Il carcere Mamertino, noto in epoca romana con il nome di Tullianum – forse per la presenza di una fonte (tellus) – fu la prima e più antica prigione della città, costruita secondo Livio dal re Anco Marzio nel VII secolo a.C.

L’edificio, situato al Clivio Argentario, sotto la Chiesa di S. Giuseppe dei Falegnami, sorgeva su una posizione strategica: posto davanti al Foro era un chiaro simbolo dell’implacabile giustizia di Roma contro i suoi nemici. 

L’attuale facciata in travertino, risalente al 40 a.C. circa, come indicato da un’iscrizione sulla cornice recante i nomi dei consoli Caio Vibio Rufino e Marco Cocceio Nerva, ne nasconde una più antica in tufo di Grotta Oscura. 

L’ingresso originario alla struttura era attraverso una porticina collocata sulla parete destra, ora murata, che conduceva alle cosiddette Lautumiae, degli ambienti ricavati entro antiche cave di tufo. 

All’interno l’edificio, si componeva di due piani sovrapposti di grotte scavate alle pendici meridionali del Campidoglio: uno più profondo, il Tullianum risalente all’VIII-VII secolo a.C. e il livello superiore, il cosiddetto Carcer, di età repubblicana.

 

 

Il primo era un ambiente di forma circolare realizzato in opera quadrata con blocchi di peperino, le cui dimensioni fecero supporre che originariamente fosse una fontana monumentale costruita intorno ad una fonte considerata sacra. Qui venivano rinchiusi i prigionieri di Stato, capi di popolazioni nemiche e rivoltosi.

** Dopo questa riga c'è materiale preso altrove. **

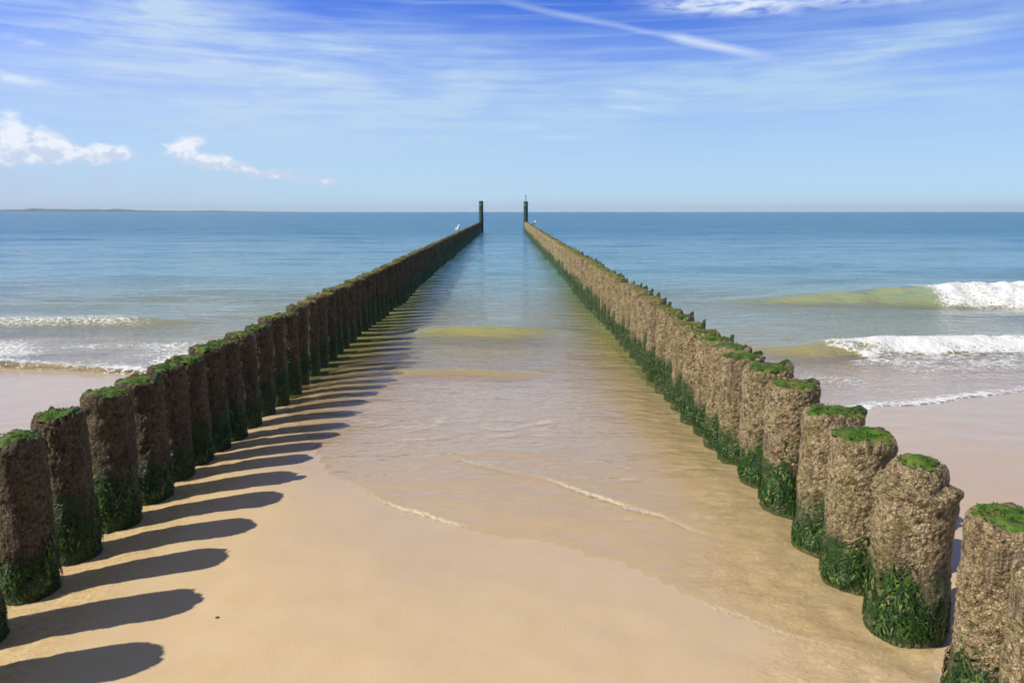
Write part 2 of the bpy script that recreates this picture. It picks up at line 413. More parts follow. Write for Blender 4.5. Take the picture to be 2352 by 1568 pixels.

Il Carcer, più volte ristrutturato in epoca repubblicana e agli inizi dell’Impero, era uno spazio di pianta trapezoidale coperto da una volta a botte e costruito con blocchi di tufo rosso (detto “dell’Aniene”) e giallo (detto di “Grotta Oscura”). Entrambi gli ambienti sono decorati da lapidi, statue, altari e affreschi databili all’VIII secolo. 

Molti furono i personaggi storici che qui trovarono la morte, per strangolamento o decapitazione, tra i quali si ricordano Giugurta, re di Numidia (104 a.C.), i Catilinari (60 a.C.) e i partigiani di Gaio Gracco (123 a.C.).

Seconda la tradizione nel Mamertino furono rinchiusi anche i Santi Pietro e Paolo i quali avrebberobattezzato i propri carcerieri, Processo e Martiniano, facendo scaturire miracolosamente una polla d’acqua proveniente da una sorgente che sgorgava dal sottosuolo (ciò ha fatto supporre che l’ambiente circolare inferiore fosse in origine una cisterna trasformata successivamente in carcere). Testimoniano la costanza del culto per San Pietro gli affreschi, uno dei quali rappresenta Gesù che poggia le mani sulle spalle dell’apostolo che lo guarda sorridendo.

 

 

Quando la prigione perse la sua funzione di detenzione, intorno all’VIII secolo, fu trasformata in un luogo di fede e i due livelli di cui si componeva furono trasformati in cappelle. 

Le fonti parlano della trasformazione della cella più bassa nella chiesa di S. Pietro in Carcere nel IV secolo per volere di papa Silvestro I.

Nel 1540 la Congregazione dei Falegnami prese in affitto l’edificio e nel 1597, data l’inadeguatezza della struttura, avviò i lavori di costruzione di una nuova basilica, dedicata al loro patrono San Giuseppe, ultimati nel 1663.